Here's a question for Ask Jeeves:

How does a company with scarcely $1 million in quarterly revenue post the third best stock debut of all time?

According to Securities Data, only theglobe.com and Marketwatch.com have ever surpassed the 363 percent first day gain posted by Ask Jeeves Inc. (Nasdaq: ASKJ), which went public Thursday. CEO Robert Wrubel now finds himself in charge of a company worth almost $1.6 billion, or roughly 1,500 times revenue -- an impressive valuation for a company whose main selling point is a search engine, albeit one that lets users frame queries as questions in naturally phrased sentences.

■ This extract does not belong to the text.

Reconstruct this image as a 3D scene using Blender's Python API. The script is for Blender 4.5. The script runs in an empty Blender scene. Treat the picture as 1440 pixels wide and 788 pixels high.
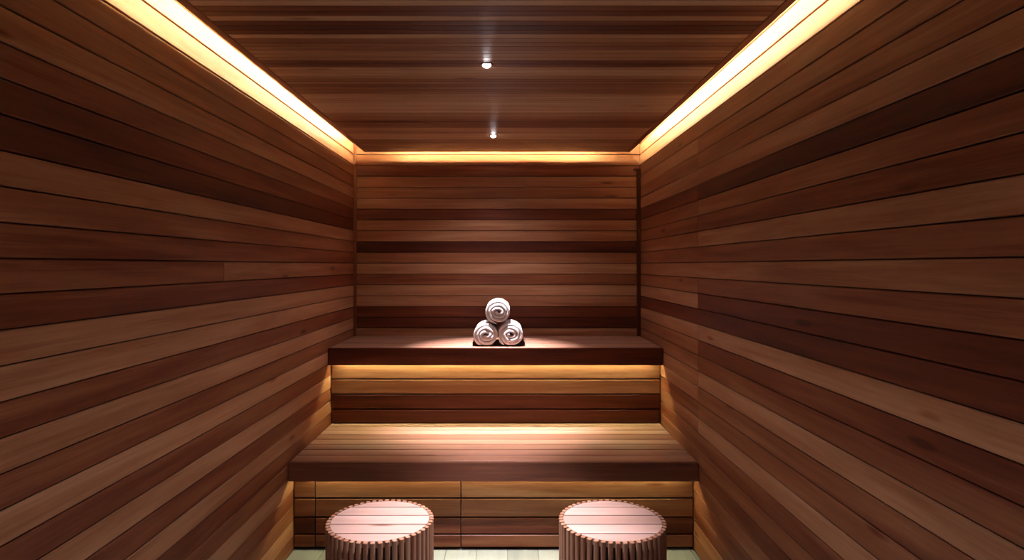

ZDII briefly spoke to Wrubel shortly after his company went public. Excerpts from the telephone interview:

ZDII: How do you account for your stock's first day performance?

Wrubel:

I think people are excited about what Ask Jeeves does. I think they like the first part, with our website's natural language query -- I think fundamentally that that is really a direction in which the Web has to move. It's something that people can touch and experience for themselves, and see that it works.

And the second part is, we help corporations answer question from their customers. We're taking our tools and our technology approach that enables a corporation's customers to ask a question and engage in the same kind of dialogue that you have on our website.

ZDII: When did you realize that this was going to be a huge success?

Wrubel:

It's hard to say. The market's got so many uncertainties, with Fed and interest rates and all that. The main job that we have is just telling our story and trusting the market to feed off that.

ZDII: Surely you must have had some expectations for today?

Wrubel:

As an entrepreneur, I always think big, but try to temper my expectations, I always live a paranoid life. It (Thursday's stock performance) is great -- but now, it's back to business.

ZDII: Some critics, including my boss here at ZDII, have said Ask Jeeves is a company that's "too green to go public." How do you respond to that?

Wrubel:

We always carefully look at the timing of these kinds of financial events. Our company has great momentum and a great management team, and the public market really has a desire to help companies with great, powerful services, (that) have the tools and the currency to invest in growing.

It's always in the eyes of the beholder, but from our perspective, we're very excited about what we'll able to do and how quickly we'll be able to grow.

Just let your boss know he can just watch the company grow and see what happens.

ZDII: What kind of criteria should a company be using in determining when to go public? What was your defining moment in deciding to do it?

Wrubel:

I think when you feel confident about your ability to execute on your plans, and to manage expectations. That's really the key criteria.

ZDII: What type of services are you looking to add? Most portals try to add things around the basic query engine.

Wrubel:

There's a lot of things we could do, and we're listening to what the customers want from out site all the time. So we'll really let customers kind of guide us, as to the things that they're most interested in. So you'll see those kinds of plans unfold.

And then we have our corporate service customers, and they are looking for great new enhancements with what we can do to help them improve their relationships with online customers.

So we'll let the customers kind of point the way in that direction.